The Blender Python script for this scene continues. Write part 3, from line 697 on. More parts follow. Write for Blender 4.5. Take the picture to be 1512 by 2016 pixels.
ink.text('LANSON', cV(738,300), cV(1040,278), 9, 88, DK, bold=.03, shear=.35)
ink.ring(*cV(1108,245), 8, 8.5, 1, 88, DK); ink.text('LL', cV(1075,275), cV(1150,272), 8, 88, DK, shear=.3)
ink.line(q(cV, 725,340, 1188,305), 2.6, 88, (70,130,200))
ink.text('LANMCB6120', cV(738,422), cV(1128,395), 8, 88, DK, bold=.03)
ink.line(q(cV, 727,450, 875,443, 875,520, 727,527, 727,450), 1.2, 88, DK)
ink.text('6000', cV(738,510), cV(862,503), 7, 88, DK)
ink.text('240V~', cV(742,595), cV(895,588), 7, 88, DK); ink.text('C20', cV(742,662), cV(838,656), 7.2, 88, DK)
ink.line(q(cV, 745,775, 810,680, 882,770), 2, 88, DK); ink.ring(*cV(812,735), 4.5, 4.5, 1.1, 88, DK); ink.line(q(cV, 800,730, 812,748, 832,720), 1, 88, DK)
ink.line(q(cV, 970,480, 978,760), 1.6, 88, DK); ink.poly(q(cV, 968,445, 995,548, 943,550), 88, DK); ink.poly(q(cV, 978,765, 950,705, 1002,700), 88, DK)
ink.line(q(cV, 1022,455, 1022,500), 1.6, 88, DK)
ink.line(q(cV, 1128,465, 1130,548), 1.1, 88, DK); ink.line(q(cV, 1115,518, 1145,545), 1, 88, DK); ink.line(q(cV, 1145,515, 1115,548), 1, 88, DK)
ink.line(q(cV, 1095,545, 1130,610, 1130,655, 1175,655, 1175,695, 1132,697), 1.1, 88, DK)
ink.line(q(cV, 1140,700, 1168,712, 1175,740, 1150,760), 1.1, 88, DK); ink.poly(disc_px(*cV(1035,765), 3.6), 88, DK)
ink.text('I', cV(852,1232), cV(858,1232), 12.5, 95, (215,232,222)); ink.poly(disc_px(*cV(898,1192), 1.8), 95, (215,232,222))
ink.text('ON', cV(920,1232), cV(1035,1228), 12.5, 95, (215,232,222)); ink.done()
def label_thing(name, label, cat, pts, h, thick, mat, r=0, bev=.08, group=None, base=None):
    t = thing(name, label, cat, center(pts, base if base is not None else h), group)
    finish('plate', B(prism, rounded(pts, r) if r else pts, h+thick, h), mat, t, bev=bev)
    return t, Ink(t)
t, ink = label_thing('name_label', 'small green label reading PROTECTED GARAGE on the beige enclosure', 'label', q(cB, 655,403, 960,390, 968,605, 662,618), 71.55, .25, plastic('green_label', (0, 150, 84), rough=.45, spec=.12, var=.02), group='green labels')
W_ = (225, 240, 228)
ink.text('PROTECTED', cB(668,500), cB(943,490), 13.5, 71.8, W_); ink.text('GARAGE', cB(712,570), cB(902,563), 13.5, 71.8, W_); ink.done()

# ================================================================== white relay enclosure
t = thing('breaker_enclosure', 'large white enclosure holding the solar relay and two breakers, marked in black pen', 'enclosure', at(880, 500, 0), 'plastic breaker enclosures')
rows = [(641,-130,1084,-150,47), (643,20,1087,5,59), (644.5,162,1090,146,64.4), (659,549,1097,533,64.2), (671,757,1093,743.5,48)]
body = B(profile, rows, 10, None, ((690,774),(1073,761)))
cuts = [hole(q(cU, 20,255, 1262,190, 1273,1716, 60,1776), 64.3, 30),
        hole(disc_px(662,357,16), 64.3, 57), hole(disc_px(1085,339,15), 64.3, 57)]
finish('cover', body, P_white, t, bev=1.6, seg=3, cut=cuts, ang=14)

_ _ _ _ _

• [What needs to be done]:
Repeat the data precisely, line by line.

• [Answer to the task]:
The Blender Python script for this scene continues. Write part 3, from line 697 on. More parts follow. Write for Blender 4.5. Take the picture to be 1512 by 2016 pixels.
ink.text('LANSON', cV(738,300), cV(1040,278), 9, 88, DK, bold=.03, shear=.35)
ink.ring(*cV(1108,245), 8, 8.5, 1, 88, DK); ink.text('LL', cV(1075,275), cV(1150,272), 8, 88, DK, shear=.3)
ink.line(q(cV, 725,340, 1188,305), 2.6, 88, (70,130,200))
ink.text('LANMCB6120', cV(738,422), cV(1128,395), 8, 88, DK, bold=.03)
ink.line(q(cV, 727,450, 875,443, 875,520, 727,527, 727,450), 1.2, 88, DK)
ink.text('6000', cV(738,510), cV(862,503), 7, 88, DK)
ink.text('240V~', cV(742,595), cV(895,588), 7, 88, DK); ink.text('C20', cV(742,662), cV(838,656), 7.2, 88, DK)
ink.line(q(cV, 745,775, 810,680, 882,770), 2, 88, DK); ink.ring(*cV(812,735), 4.5, 4.5, 1.1, 88, DK); ink.line(q(cV, 800,730, 812,748, 832,720), 1, 88, DK)
ink.line(q(cV, 970,480, 978,760), 1.6, 88, DK); ink.poly(q(cV, 968,445, 995,548, 943,550), 88, DK); ink.poly(q(cV, 978,765, 950,705, 1002,700), 88, DK)
ink.line(q(cV, 1022,455, 1022,500), 1.6, 88, DK)
ink.line(q(cV, 1128,465, 1130,548), 1.1, 88, DK); ink.line(q(cV, 1115,518, 1145,545), 1, 88, DK); ink.line(q(cV, 1145,515, 1115,548), 1, 88, DK)
ink.line(q(cV, 1095,545, 1130,610, 1130,655, 1175,655, 1175,695, 1132,697), 1.1, 88, DK)
ink.line(q(cV, 1140,700, 1168,712, 1175,740, 1150,760), 1.1, 88, DK); ink.poly(disc_px(*cV(1035,765), 3.6), 88, DK)
ink.text('I', cV(852,1232), cV(858,1232), 12.5, 95, (215,232,222)); ink.poly(disc_px(*cV(898,1192), 1.8), 95, (215,232,222))
ink.text('ON', cV(920,1232), cV(1035,1228), 12.5, 95, (215,232,222)); ink.done()
def label_thing(name, label, cat, pts, h, thick, mat, r=0, bev=.08, group=None, base=None):
    t = thing(name, label, cat, center(pts, base if base is not None else h), group)
    finish('plate', B(prism, rounded(pts, r) if r else pts, h+thick, h), mat, t, bev=bev)
    return t, Ink(t)
t, ink = label_thing('name_label', 'small green label reading PROTECTED GARAGE on the beige enclosure', 'label', q(cB, 655,403, 960,390, 968,605, 662,618), 71.55, .25, plastic('green_label', (0, 150, 84), rough=.45, spec=.12, var=.02), group='green labels')
W_ = (225, 240, 228)
ink.text('PROTECTED', cB(668,500), cB(943,490), 13.5, 71.8, W_); ink.text('GARAGE', cB(712,570), cB(902,563), 13.5, 71.8, W_); ink.done()

# ================================================================== white relay enclosure
t = thing('breaker_enclosure', 'large white enclosure holding the solar relay and two breakers, marked in black pen', 'enclosure', at(880, 500, 0), 'plastic breaker enclosures')
rows = [(641,-130,1084,-150,47), (643,20,1087,5,59), (644.5,162,1090,146,64.4), (659,549,1097,533,64.2), (671,757,1093,743.5,48)]
body = B(profile, rows, 10, None, ((690,774),(1073,761)))
cuts = [hole(q(cU, 20,255, 1262,190, 1273,1716, 60,1776), 64.3, 30),
        hole(disc_px(662,357,16), 64.3, 57), hole(disc_px(1085,339,15), 64.3, 57)]
finish('cover', body, P_white, t, bev=1.6, seg=3, cut=cuts, ang=14)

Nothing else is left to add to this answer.